Brain fry

As I sit and watch yet another beautiful sunset over west Philadelphia, I let my brain recover from finally finishing Brook Ziporyn’s Emptiness and Omnipresence.  As expected, he went off the deep end. I knew he would, but I also thought he’d quit his unending, repetitious logorrhea, which I complained about in his book on Guo Xiang.  I had been fooled by his use of plain English.  Even plain English can get tedious.

I read the book out of respect for a friend who studies Tiantai Buddhism.  Out of the same respect, I walked down to the Free Library of Philadelphia on the Parkway this afternoon so I could download some articles on Tendai (Japanese form of Tiantai) by Princeton professor Jacqueline Stone.  (I really do regret now passing up the chance to audit one of her courses in the Fall of 2018.  It was for a better cause, but the opportunity won’t occur again.  Not only because I’ve moved  out of Princeton, but because she’s now emerita.)

I’m still studying her articles, but even as far as I’ve gotten, she’s helped cool the sizzle in my overworked brain.  First, even though she’s writing in a scholarly journal and using Buddhist terminology, she has a much more straightforward way of explaining Tendai concepts and how they arose.  Second, because she’s exploring both the history of Tendai and the history of scholarship on Tendai, she helps the reader understand how this school fits in with other forms of Buddhist thought and practice.

Ziporyn tries to expound one comprehensive Tiantai philosophy.  What I can see now from reading Stone is that Tiantai/Tendai evolved with many teachers exploring different, even opposing, ideas.  It’s far beyond me to say how well Ziporyn represents the many facets of Tiantai, but I feel less inclined to reject Tiantai out of hand now that I know he’s not the final word on Tiantai.

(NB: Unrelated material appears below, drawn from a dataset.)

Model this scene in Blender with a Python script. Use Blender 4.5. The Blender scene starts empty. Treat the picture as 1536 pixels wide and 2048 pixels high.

This is an inside Daly family comment, but I can’t resist it.  I feel like my mother did when some priest-professor friend of my father’s told her about the Franciscan Duns Scotus as an alternative to the Dominican Thomas Aquinas.  Up till then, she’d only heard my father’s view that Aquinas was the only game in town. In fact, Stone has me thinking about how Tiantai intersects with my exploration of open-close-open as a way to see and understand our world.